Abstract

Ensuring the safety of autonomous vehicles (AVs) is of utmost importance, and testing them in simulated environments is a safer option than conducting in-field operational tests. However, generating an exhaustive test suite to identify critical test scenarios is computationally expensive as the representation of each test is complex and contains various dynamic and static features, such as the AV under test, road participants (vehicles, pedestrians, and static obstacles), environmental factors (weather and light), and the road’s structural features (lanes, turns, road speed, etc.). In this paper, we present a systematic technique that uses Instance Space Analysis (ISA) to identify the significant features of test scenarios that affect their ability to reveal the unsafe behaviour of AVs.
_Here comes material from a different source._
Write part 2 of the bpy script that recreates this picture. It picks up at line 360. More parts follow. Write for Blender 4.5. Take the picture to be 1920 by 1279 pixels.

ISA identifies the features that best differentiate safety-critical scenarios from normal driving and visualises the impact of these features on test scenario outcomes (safe/unsafe) in 2 D . This visualisation helps to identify untested regions of the instance space and provides an indicator of the quality of the test suite in terms of the percentage of feature space covered by testing. To test the predictive ability of the identified features, we train five Machine Learning classifiers to classify test scenarios as safe or unsafe. The high precision, recall, and F1 scores indicate that our proposed approach is effective in predicting the outcome of a test scenario without executing it and can be used for test generation, selection, and prioritisation.